- Task details
Repeat every line below exactly as it reads.

- Input data

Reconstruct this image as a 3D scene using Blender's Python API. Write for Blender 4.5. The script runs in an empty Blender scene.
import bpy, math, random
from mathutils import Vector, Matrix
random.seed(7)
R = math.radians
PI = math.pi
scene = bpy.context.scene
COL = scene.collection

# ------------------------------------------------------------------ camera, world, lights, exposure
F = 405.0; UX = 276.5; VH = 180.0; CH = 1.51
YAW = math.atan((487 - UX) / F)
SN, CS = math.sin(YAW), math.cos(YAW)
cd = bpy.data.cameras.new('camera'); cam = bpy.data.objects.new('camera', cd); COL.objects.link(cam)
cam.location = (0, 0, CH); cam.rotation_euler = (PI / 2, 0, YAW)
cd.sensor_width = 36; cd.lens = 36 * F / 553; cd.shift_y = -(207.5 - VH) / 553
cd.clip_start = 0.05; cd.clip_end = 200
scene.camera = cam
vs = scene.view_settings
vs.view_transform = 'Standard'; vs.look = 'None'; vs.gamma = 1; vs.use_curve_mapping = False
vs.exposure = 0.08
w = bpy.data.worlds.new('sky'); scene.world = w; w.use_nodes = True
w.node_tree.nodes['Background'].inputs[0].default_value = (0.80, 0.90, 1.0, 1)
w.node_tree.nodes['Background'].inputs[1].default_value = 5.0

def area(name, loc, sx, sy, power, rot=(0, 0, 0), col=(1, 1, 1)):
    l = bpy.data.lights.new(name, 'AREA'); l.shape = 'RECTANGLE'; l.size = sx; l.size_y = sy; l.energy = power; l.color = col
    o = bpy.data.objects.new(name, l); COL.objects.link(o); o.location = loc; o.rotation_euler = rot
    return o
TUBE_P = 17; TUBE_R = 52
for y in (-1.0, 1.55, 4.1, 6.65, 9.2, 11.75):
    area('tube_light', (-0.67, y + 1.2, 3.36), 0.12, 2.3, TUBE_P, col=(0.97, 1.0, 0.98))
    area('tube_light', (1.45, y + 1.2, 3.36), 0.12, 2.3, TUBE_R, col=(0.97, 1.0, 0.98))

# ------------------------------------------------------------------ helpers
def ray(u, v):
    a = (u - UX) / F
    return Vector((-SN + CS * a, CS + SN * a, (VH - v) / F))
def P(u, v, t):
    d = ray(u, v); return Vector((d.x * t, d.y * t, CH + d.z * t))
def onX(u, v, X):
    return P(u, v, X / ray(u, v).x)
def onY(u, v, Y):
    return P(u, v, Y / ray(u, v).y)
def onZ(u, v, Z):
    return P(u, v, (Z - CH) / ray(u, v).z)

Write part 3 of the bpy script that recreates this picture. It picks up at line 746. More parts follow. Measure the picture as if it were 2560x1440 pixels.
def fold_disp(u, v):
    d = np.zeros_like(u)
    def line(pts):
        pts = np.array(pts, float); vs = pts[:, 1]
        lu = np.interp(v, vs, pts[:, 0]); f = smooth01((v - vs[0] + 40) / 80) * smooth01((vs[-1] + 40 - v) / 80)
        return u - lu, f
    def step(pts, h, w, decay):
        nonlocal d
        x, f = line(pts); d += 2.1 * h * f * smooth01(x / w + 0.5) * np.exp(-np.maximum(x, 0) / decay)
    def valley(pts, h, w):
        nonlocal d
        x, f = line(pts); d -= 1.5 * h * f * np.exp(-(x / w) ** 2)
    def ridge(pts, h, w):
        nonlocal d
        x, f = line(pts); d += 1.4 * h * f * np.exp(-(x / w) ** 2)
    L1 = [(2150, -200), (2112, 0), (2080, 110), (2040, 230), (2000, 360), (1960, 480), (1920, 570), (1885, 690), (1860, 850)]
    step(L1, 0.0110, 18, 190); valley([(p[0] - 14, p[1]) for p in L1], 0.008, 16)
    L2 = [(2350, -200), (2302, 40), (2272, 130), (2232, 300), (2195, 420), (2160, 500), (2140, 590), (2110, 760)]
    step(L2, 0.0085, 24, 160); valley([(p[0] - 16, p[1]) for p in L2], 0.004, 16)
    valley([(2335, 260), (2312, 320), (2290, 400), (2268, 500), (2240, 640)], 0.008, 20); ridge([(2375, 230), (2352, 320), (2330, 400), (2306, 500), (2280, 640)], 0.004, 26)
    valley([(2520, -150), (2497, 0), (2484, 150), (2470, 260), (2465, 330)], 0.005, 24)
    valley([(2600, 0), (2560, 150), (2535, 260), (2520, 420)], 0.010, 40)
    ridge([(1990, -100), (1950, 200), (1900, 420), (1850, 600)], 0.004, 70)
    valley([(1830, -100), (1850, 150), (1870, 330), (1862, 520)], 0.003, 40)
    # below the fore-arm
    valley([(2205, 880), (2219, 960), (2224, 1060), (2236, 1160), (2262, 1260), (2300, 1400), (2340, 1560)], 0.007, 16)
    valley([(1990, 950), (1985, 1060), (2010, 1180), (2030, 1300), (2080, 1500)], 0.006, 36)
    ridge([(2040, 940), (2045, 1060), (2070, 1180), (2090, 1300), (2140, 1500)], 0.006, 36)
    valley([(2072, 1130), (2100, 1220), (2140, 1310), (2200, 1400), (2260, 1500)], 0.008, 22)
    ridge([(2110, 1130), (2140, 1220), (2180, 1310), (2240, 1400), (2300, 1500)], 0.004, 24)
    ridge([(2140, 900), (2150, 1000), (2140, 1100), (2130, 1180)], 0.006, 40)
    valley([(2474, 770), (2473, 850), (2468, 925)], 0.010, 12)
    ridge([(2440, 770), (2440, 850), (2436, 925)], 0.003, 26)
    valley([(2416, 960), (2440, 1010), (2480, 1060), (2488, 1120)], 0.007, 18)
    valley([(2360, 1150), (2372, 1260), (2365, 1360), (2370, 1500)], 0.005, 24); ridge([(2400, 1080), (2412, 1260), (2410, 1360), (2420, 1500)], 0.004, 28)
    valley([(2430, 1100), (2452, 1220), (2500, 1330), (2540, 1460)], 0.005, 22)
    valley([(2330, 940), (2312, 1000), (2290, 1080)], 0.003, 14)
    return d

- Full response
Reconstruct this image as a 3D scene using Blender's Python API. Write for Blender 4.5. The script runs in an empty Blender scene.
import bpy, math, random
from mathutils import Vector, Matrix
random.seed(7)
R = math.radians
PI = math.pi
scene = bpy.context.scene
COL = scene.collection

# ------------------------------------------------------------------ camera, world, lights, exposure
F = 405.0; UX = 276.5; VH = 180.0; CH = 1.51
YAW = math.atan((487 - UX) / F)
SN, CS = math.sin(YAW), math.cos(YAW)
cd = bpy.data.cameras.new('camera'); cam = bpy.data.objects.new('camera', cd); COL.objects.link(cam)
cam.location = (0, 0, CH); cam.rotation_euler = (PI / 2, 0, YAW)
cd.sensor_width = 36; cd.lens = 36 * F / 553; cd.shift_y = -(207.5 - VH) / 553
cd.clip_start = 0.05; cd.clip_end = 200
scene.camera = cam
vs = scene.view_settings
vs.view_transform = 'Standard'; vs.look = 'None'; vs.gamma = 1; vs.use_curve_mapping = False
vs.exposure = 0.08
w = bpy.data.worlds.new('sky'); scene.world = w; w.use_nodes = True
w.node_tree.nodes['Background'].inputs[0].default_value = (0.80, 0.90, 1.0, 1)
w.node_tree.nodes['Background'].inputs[1].default_value = 5.0

def area(name, loc, sx, sy, power, rot=(0, 0, 0), col=(1, 1, 1)):
    l = bpy.data.lights.new(name, 'AREA'); l.shape = 'RECTANGLE'; l.size = sx; l.size_y = sy; l.energy = power; l.color = col
    o = bpy.data.objects.new(name, l); COL.objects.link(o); o.location = loc; o.rotation_euler = rot
    return o
TUBE_P = 17; TUBE_R = 52
for y in (-1.0, 1.55, 4.1, 6.65, 9.2, 11.75):
    area('tube_light', (-0.67, y + 1.2, 3.36), 0.12, 2.3, TUBE_P, col=(0.97, 1.0, 0.98))
    area('tube_light', (1.45, y + 1.2, 3.36), 0.12, 2.3, TUBE_R, col=(0.97, 1.0, 0.98))

# ------------------------------------------------------------------ helpers
def ray(u, v):
    a = (u - UX) / F
    return Vector((-SN + CS * a, CS + SN * a, (VH - v) / F))
def P(u, v, t):
    d = ray(u, v); return Vector((d.x * t, d.y * t, CH + d.z * t))
def onX(u, v, X):
    return P(u, v, X / ray(u, v).x)
def onY(u, v, Y):
    return P(u, v, Y / ray(u, v).y)
def onZ(u, v, Z):
    return P(u, v, (Z - CH) / ray(u, v).z)

Write part 3 of the bpy script that recreates this picture. It picks up at line 746. More parts follow. Measure the picture as if it were 2560x1440 pixels.
def fold_disp(u, v):
    d = np.zeros_like(u)
    def line(pts):
        pts = np.array(pts, float); vs = pts[:, 1]
        lu = np.interp(v, vs, pts[:, 0]); f = smooth01((v - vs[0] + 40) / 80) * smooth01((vs[-1] + 40 - v) / 80)
        return u - lu, f
    def step(pts, h, w, decay):
        nonlocal d
        x, f = line(pts); d += 2.1 * h * f * smooth01(x / w + 0.5) * np.exp(-np.maximum(x, 0) / decay)
    def valley(pts, h, w):
        nonlocal d
        x, f = line(pts); d -= 1.5 * h * f * np.exp(-(x / w) ** 2)
    def ridge(pts, h, w):
        nonlocal d
        x, f = line(pts); d += 1.4 * h * f * np.exp(-(x / w) ** 2)
    L1 = [(2150, -200), (2112, 0), (2080, 110), (2040, 230), (2000, 360), (1960, 480), (1920, 570), (1885, 690), (1860, 850)]
    step(L1, 0.0110, 18, 190); valley([(p[0] - 14, p[1]) for p in L1], 0.008, 16)
    L2 = [(2350, -200), (2302, 40), (2272, 130), (2232, 300), (2195, 420), (2160, 500), (2140, 590), (2110, 760)]
    step(L2, 0.0085, 24, 160); valley([(p[0] - 16, p[1]) for p in L2], 0.004, 16)
    valley([(2335, 260), (2312, 320), (2290, 400), (2268, 500), (2240, 640)], 0.008, 20); ridge([(2375, 230), (2352, 320), (2330, 400), (2306, 500), (2280, 640)], 0.004, 26)
    valley([(2520, -150), (2497, 0), (2484, 150), (2470, 260), (2465, 330)], 0.005, 24)
    valley([(2600, 0), (2560, 150), (2535, 260), (2520, 420)], 0.010, 40)
    ridge([(1990, -100), (1950, 200), (1900, 420), (1850, 600)], 0.004, 70)
    valley([(1830, -100), (1850, 150), (1870, 330), (1862, 520)], 0.003, 40)
    # below the fore-arm
    valley([(2205, 880), (2219, 960), (2224, 1060), (2236, 1160), (2262, 1260), (2300, 1400), (2340, 1560)], 0.007, 16)
    valley([(1990, 950), (1985, 1060), (2010, 1180), (2030, 1300), (2080, 1500)], 0.006, 36)
    ridge([(2040, 940), (2045, 1060), (2070, 1180), (2090, 1300), (2140, 1500)], 0.006, 36)
    valley([(2072, 1130), (2100, 1220), (2140, 1310), (2200, 1400), (2260, 1500)], 0.008, 22)
    ridge([(2110, 1130), (2140, 1220), (2180, 1310), (2240, 1400), (2300, 1500)], 0.004, 24)
    ridge([(2140, 900), (2150, 1000), (2140, 1100), (2130, 1180)], 0.006, 40)
    valley([(2474, 770), (2473, 850), (2468, 925)], 0.010, 12)
    ridge([(2440, 770), (2440, 850), (2436, 925)], 0.003, 26)
    valley([(2416, 960), (2440, 1010), (2480, 1060), (2488, 1120)], 0.007, 18)
    valley([(2360, 1150), (2372, 1260), (2365, 1360), (2370, 1500)], 0.005, 24); ridge([(2400, 1080), (2412, 1260), (2410, 1360), (2420, 1500)], 0.004, 28)
    valley([(2430, 1100), (2452, 1220), (2500, 1330), (2540, 1460)], 0.005, 22)
    valley([(2330, 940), (2312, 1000), (2290, 1080)], 0.003, 14)
    return d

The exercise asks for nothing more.